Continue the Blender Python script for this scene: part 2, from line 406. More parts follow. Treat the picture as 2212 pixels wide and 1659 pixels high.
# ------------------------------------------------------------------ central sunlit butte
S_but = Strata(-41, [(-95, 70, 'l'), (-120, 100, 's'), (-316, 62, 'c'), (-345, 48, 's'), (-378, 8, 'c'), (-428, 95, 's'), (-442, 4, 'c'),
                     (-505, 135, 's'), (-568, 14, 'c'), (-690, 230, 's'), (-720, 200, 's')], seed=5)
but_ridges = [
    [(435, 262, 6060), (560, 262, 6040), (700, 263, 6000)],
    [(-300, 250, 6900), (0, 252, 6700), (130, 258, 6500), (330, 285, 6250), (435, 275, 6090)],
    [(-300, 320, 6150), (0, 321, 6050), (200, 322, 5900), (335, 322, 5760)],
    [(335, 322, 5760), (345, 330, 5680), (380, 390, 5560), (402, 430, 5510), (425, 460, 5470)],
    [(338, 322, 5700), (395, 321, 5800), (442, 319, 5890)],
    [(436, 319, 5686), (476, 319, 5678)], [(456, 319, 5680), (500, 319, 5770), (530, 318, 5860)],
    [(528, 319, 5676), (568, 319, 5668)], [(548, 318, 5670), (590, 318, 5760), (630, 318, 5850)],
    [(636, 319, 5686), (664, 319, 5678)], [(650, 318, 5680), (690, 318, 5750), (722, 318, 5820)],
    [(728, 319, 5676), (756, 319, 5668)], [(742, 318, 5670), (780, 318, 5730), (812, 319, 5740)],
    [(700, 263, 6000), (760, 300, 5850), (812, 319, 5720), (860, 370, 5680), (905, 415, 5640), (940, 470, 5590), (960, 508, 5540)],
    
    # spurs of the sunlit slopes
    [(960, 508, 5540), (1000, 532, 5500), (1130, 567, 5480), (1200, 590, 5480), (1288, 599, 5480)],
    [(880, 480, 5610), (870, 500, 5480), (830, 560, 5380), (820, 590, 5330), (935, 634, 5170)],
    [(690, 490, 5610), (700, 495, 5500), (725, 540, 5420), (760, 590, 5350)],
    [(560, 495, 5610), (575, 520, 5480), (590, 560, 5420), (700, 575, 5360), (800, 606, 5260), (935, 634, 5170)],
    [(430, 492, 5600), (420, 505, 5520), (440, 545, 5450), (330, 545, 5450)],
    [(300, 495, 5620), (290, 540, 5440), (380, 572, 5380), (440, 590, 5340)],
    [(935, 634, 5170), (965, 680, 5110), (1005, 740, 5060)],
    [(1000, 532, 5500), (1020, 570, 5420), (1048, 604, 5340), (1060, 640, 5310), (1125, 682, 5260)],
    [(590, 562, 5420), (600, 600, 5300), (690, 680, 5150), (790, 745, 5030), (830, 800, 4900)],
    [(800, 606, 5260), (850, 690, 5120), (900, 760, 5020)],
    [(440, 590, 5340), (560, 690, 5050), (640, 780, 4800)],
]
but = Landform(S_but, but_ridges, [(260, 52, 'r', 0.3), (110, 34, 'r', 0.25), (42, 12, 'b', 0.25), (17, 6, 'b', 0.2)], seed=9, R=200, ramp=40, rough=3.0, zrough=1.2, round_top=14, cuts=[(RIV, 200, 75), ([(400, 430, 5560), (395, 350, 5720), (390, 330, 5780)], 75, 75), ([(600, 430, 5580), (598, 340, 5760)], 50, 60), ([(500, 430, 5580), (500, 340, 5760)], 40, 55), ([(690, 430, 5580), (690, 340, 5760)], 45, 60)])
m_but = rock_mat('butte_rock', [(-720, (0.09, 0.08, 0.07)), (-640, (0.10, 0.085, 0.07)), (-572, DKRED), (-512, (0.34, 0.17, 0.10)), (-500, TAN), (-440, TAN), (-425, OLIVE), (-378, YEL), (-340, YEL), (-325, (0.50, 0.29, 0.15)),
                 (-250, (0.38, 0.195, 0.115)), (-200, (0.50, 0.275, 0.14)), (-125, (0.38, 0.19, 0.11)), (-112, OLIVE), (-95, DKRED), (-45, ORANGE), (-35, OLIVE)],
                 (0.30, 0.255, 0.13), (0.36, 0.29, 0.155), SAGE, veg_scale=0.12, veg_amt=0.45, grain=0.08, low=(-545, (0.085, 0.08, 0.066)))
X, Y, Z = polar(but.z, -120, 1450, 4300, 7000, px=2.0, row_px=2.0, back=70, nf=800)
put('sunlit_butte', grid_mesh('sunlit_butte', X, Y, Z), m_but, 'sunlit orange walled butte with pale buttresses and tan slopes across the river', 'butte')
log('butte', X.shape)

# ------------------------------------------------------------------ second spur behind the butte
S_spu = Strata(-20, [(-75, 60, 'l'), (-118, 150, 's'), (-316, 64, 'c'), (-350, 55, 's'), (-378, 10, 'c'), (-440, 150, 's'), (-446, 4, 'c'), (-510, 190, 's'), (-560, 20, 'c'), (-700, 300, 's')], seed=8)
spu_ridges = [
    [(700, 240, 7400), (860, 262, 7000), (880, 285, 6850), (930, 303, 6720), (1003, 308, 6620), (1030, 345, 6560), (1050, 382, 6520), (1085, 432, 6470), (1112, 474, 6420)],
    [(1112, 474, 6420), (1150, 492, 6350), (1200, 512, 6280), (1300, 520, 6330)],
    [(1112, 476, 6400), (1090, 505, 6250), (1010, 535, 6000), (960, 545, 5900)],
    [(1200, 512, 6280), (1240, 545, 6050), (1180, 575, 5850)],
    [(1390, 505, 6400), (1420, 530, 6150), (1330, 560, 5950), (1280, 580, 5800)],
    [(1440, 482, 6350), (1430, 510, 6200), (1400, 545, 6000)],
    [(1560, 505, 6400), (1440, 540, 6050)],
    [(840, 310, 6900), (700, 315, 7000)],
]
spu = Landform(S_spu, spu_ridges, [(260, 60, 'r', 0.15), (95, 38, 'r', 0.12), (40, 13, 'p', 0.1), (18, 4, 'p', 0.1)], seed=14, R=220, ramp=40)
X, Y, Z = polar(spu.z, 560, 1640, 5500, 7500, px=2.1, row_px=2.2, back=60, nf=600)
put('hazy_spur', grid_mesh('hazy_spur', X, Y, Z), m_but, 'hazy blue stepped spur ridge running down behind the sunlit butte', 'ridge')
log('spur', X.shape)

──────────

= REQUIREMENTS =
Type out the full listing again, exactly as given.

= REPLY =
Continue the Blender Python script for this scene: part 2, from line 406. More parts follow. Treat the picture as 2212 pixels wide and 1659 pixels high.
# ------------------------------------------------------------------ central sunlit butte
S_but = Strata(-41, [(-95, 70, 'l'), (-120, 100, 's'), (-316, 62, 'c'), (-345, 48, 's'), (-378, 8, 'c'), (-428, 95, 's'), (-442, 4, 'c'),
                     (-505, 135, 's'), (-568, 14, 'c'), (-690, 230, 's'), (-720, 200, 's')], seed=5)
but_ridges = [
    [(435, 262, 6060), (560, 262, 6040), (700, 263, 6000)],
    [(-300, 250, 6900), (0, 252, 6700), (130, 258, 6500), (330, 285, 6250), (435, 275, 6090)],
    [(-300, 320, 6150), (0, 321, 6050), (200, 322, 5900), (335, 322, 5760)],
    [(335, 322, 5760), (345, 330, 5680), (380, 390, 5560), (402, 430, 5510), (425, 460, 5470)],
    [(338, 322, 5700), (395, 321, 5800), (442, 319, 5890)],
    [(436, 319, 5686), (476, 319, 5678)], [(456, 319, 5680), (500, 319, 5770), (530, 318, 5860)],
    [(528, 319, 5676), (568, 319, 5668)], [(548, 318, 5670), (590, 318, 5760), (630, 318, 5850)],
    [(636, 319, 5686), (664, 319, 5678)], [(650, 318, 5680), (690, 318, 5750), (722, 318, 5820)],
    [(728, 319, 5676), (756, 319, 5668)], [(742, 318, 5670), (780, 318, 5730), (812, 319, 5740)],
    [(700, 263, 6000), (760, 300, 5850), (812, 319, 5720), (860, 370, 5680), (905, 415, 5640), (940, 470, 5590), (960, 508, 5540)],
    
    # spurs of the sunlit slopes
    [(960, 508, 5540), (1000, 532, 5500), (1130, 567, 5480), (1200, 590, 5480), (1288, 599, 5480)],
    [(880, 480, 5610), (870, 500, 5480), (830, 560, 5380), (820, 590, 5330), (935, 634, 5170)],
    [(690, 490, 5610), (700, 495, 5500), (725, 540, 5420), (760, 590, 5350)],
    [(560, 495, 5610), (575, 520, 5480), (590, 560, 5420), (700, 575, 5360), (800, 606, 5260), (935, 634, 5170)],
    [(430, 492, 5600), (420, 505, 5520), (440, 545, 5450), (330, 545, 5450)],
    [(300, 495, 5620), (290, 540, 5440), (380, 572, 5380), (440, 590, 5340)],
    [(935, 634, 5170), (965, 680, 5110), (1005, 740, 5060)],
    [(1000, 532, 5500), (1020, 570, 5420), (1048, 604, 5340), (1060, 640, 5310), (1125, 682, 5260)],
    [(590, 562, 5420), (600, 600, 5300), (690, 680, 5150), (790, 745, 5030), (830, 800, 4900)],
    [(800, 606, 5260), (850, 690, 5120), (900, 760, 5020)],
    [(440, 590, 5340), (560, 690, 5050), (640, 780, 4800)],
]
but = Landform(S_but, but_ridges, [(260, 52, 'r', 0.3), (110, 34, 'r', 0.25), (42, 12, 'b', 0.25), (17, 6, 'b', 0.2)], seed=9, R=200, ramp=40, rough=3.0, zrough=1.2, round_top=14, cuts=[(RIV, 200, 75), ([(400, 430, 5560), (395, 350, 5720), (390, 330, 5780)], 75, 75), ([(600, 430, 5580), (598, 340, 5760)], 50, 60), ([(500, 430, 5580), (500, 340, 5760)], 40, 55), ([(690, 430, 5580), (690, 340, 5760)], 45, 60)])
m_but = rock_mat('butte_rock', [(-720, (0.09, 0.08, 0.07)), (-640, (0.10, 0.085, 0.07)), (-572, DKRED), (-512, (0.34, 0.17, 0.10)), (-500, TAN), (-440, TAN), (-425, OLIVE), (-378, YEL), (-340, YEL), (-325, (0.50, 0.29, 0.15)),
                 (-250, (0.38, 0.195, 0.115)), (-200, (0.50, 0.275, 0.14)), (-125, (0.38, 0.19, 0.11)), (-112, OLIVE), (-95, DKRED), (-45, ORANGE), (-35, OLIVE)],
                 (0.30, 0.255, 0.13), (0.36, 0.29, 0.155), SAGE, veg_scale=0.12, veg_amt=0.45, grain=0.08, low=(-545, (0.085, 0.08, 0.066)))
X, Y, Z = polar(but.z, -120, 1450, 4300, 7000, px=2.0, row_px=2.0, back=70, nf=800)
put('sunlit_butte', grid_mesh('sunlit_butte', X, Y, Z), m_but, 'sunlit orange walled butte with pale buttresses and tan slopes across the river', 'butte')
log('butte', X.shape)

# ------------------------------------------------------------------ second spur behind the butte
S_spu = Strata(-20, [(-75, 60, 'l'), (-118, 150, 's'), (-316, 64, 'c'), (-350, 55, 's'), (-378, 10, 'c'), (-440, 150, 's'), (-446, 4, 'c'), (-510, 190, 's'), (-560, 20, 'c'), (-700, 300, 's')], seed=8)
spu_ridges = [
    [(700, 240, 7400), (860, 262, 7000), (880, 285, 6850), (930, 303, 6720), (1003, 308, 6620), (1030, 345, 6560), (1050, 382, 6520), (1085, 432, 6470), (1112, 474, 6420)],
    [(1112, 474, 6420), (1150, 492, 6350), (1200, 512, 6280), (1300, 520, 6330)],
    [(1112, 476, 6400), (1090, 505, 6250), (1010, 535, 6000), (960, 545, 5900)],
    [(1200, 512, 6280), (1240, 545, 6050), (1180, 575, 5850)],
    [(1390, 505, 6400), (1420, 530, 6150), (1330, 560, 5950), (1280, 580, 5800)],
    [(1440, 482, 6350), (1430, 510, 6200), (1400, 545, 6000)],
    [(1560, 505, 6400), (1440, 540, 6050)],
    [(840, 310, 6900), (700, 315, 7000)],
]
spu = Landform(S_spu, spu_ridges, [(260, 60, 'r', 0.15), (95, 38, 'r', 0.12), (40, 13, 'p', 0.1), (18, 4, 'p', 0.1)], seed=14, R=220, ramp=40)
X, Y, Z = polar(spu.z, 560, 1640, 5500, 7500, px=2.1, row_px=2.2, back=60, nf=600)
put('hazy_spur', grid_mesh('hazy_spur', X, Y, Z), m_but, 'hazy blue stepped spur ridge running down behind the sunlit butte', 'ridge')
log('spur', X.shape)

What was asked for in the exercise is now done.